CHALLENGE: Your task is to transcribe, without alteration, the lines from the top of the material below through the line bearing "S.camera = cam", inclusive.

STORED DATA:

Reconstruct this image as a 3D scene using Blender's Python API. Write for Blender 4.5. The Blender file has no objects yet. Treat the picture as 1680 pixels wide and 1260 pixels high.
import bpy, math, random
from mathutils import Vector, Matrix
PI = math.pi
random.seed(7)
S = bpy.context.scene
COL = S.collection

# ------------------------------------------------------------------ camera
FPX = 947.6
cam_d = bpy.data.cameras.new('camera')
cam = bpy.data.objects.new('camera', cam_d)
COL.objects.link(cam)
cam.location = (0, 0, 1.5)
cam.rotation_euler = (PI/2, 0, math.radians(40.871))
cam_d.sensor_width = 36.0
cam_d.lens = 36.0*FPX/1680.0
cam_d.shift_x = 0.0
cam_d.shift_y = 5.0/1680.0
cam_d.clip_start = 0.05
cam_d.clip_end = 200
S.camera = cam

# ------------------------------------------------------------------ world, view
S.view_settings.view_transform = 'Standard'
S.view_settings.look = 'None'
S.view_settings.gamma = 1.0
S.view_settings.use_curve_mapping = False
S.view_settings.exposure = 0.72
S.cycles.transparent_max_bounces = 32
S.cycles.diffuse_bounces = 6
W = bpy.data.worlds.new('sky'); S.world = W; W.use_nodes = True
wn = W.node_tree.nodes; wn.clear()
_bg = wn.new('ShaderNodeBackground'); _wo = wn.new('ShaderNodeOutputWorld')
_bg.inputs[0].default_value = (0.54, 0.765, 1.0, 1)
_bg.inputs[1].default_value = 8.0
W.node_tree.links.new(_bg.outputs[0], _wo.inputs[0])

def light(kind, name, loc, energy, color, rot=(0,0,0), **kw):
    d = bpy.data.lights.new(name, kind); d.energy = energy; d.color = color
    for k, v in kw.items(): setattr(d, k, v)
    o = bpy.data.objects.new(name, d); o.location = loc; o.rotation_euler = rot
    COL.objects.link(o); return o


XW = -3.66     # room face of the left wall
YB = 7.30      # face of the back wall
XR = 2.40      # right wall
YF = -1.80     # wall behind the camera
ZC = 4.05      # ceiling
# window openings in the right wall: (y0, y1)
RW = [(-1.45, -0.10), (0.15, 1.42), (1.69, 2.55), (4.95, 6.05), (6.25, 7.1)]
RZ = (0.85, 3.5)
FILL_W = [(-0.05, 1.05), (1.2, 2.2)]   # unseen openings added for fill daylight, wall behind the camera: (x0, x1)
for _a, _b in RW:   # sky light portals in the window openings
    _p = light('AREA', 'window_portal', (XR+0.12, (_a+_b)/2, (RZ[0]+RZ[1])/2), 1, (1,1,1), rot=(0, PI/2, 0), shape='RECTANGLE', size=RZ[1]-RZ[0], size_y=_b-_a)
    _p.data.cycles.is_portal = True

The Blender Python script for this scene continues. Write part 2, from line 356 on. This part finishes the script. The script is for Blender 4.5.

SOLUTION BELOW:
Reconstruct this image as a 3D scene using Blender's Python API. Write for Blender 4.5. The Blender file has no objects yet. Treat the picture as 1680 pixels wide and 1260 pixels high.
import bpy, math, random
from mathutils import Vector, Matrix
PI = math.pi
random.seed(7)
S = bpy.context.scene
COL = S.collection

# ------------------------------------------------------------------ camera
FPX = 947.6
cam_d = bpy.data.cameras.new('camera')
cam = bpy.data.objects.new('camera', cam_d)
COL.objects.link(cam)
cam.location = (0, 0, 1.5)
cam.rotation_euler = (PI/2, 0, math.radians(40.871))
cam_d.sensor_width = 36.0
cam_d.lens = 36.0*FPX/1680.0
cam_d.shift_x = 0.0
cam_d.shift_y = 5.0/1680.0
cam_d.clip_start = 0.05
cam_d.clip_end = 200
S.camera = cam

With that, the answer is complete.